Ideas for the Party Human

Neighborhood Navidad Party

Posted on: December 7, 2010

THEME: Neighborliness, South-of-the-Border Christmas Customs

INVITATIONS: Cut construction paper in the shape of a sombrero (or other Mexican symbol) and color appropriately. Write the message on the back, using a sprinkling of Spanish words, something like:

“Holá, Amigos! Come to our casa on (date) at (time) for una fiesta buena, Southwestern-style. We’ll have a supper buffet, then a piñata for the children, so bring the whole familia and celebrate for a Feliz Navidad!”
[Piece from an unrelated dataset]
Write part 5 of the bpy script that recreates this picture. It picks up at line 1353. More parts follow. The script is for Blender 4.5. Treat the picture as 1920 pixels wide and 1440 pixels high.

This is designed as sort of a block party, but you could invite relatives, co-workers and their families or friends from church as well. The idea is basically that it be for families.

MATERIALS FOR ACTIVITIES: A piñata filled with candies and small toys; ceiling hook and string; blindfold; plastic baseball or whiffleball bat; small paper sacks; parting gifts of food or crafts, wrapped or in decorative tins, jars or baskets.

FOOD: Some ideas for the Southwestern buffet might be salsa with flour tortilla and blue corn chips, chicken enchiladas,  Black Beans, and tamales. The best beverage might just be ice water or seltzer, to help combat the spiciness, or perhaps some sparkling apple cider or grape juice. For dessert, try cinnamon crispas, Mexican Wedding Cakes, Three Kings Ring, or oranges with peppermints stuck in them.  Serve this help-yourself buffet in rustic pottery with colorful Southwestern fabric as a backdrop.

DECORATIONS: Line the walk to your door with luminarias. These can be purchased or made out of paper sacks 1/3 filled with sand. Cut out a design in the sacks, if desired. Place votive candles in the sand and light.

Inside, have everything very colorful and festive. Be sure to have poinsettias about, but out of reach of small children. You could use a decorating motif like the Three Kings, creches or poinsettias. Hang colorful streamers and balloons in the large clear area where the piñata will be broken. The piñata itself may be purchased or made using strips of newspaper and wheat paste to cover a large, inflated balloon or other shape framed with wire, newspaper and masking tape. When the paper maché is dry, cut a hole on the top just large enough for putting the candy and toys in. Fill, then tape the cover back over the hole. Decorate with paint and/or crepe paper.

BLOW-BY-BLOW:  When the neighbors arrive, you (the hostess) take their coats and hand them plates to fill up at the buffet. After dinner, give each of the children small paper sacks to take into the piñata room. The piñata is hung on a string, run through the ceiling hook. Stand back, holding the other end of the string so you may raise and lower the piñata at will. Blindfold the youngest child first and give her the bat. Everyone stands well out of the way as the child gets five chances to break the piñata. If she doesn’t break it, then the next youngest tries and so forth until the oldest gets unlimited chances. When the piñata breaks, everyone cries ” Olé!” and the children scramble to fill their sacks. As the guests leave, give each family a homemade parting gift, such as a jar of jam or a crafted decoration.

Variations and Comments: We remember our parents giving a party similar to this for the neighborhood when we were small. For the piñata, we covered a large balloon with papier maché, then painted a Santa Claus face on it when it dried. We added a cotton ball beard and a red paper hat, and the result was charming and original.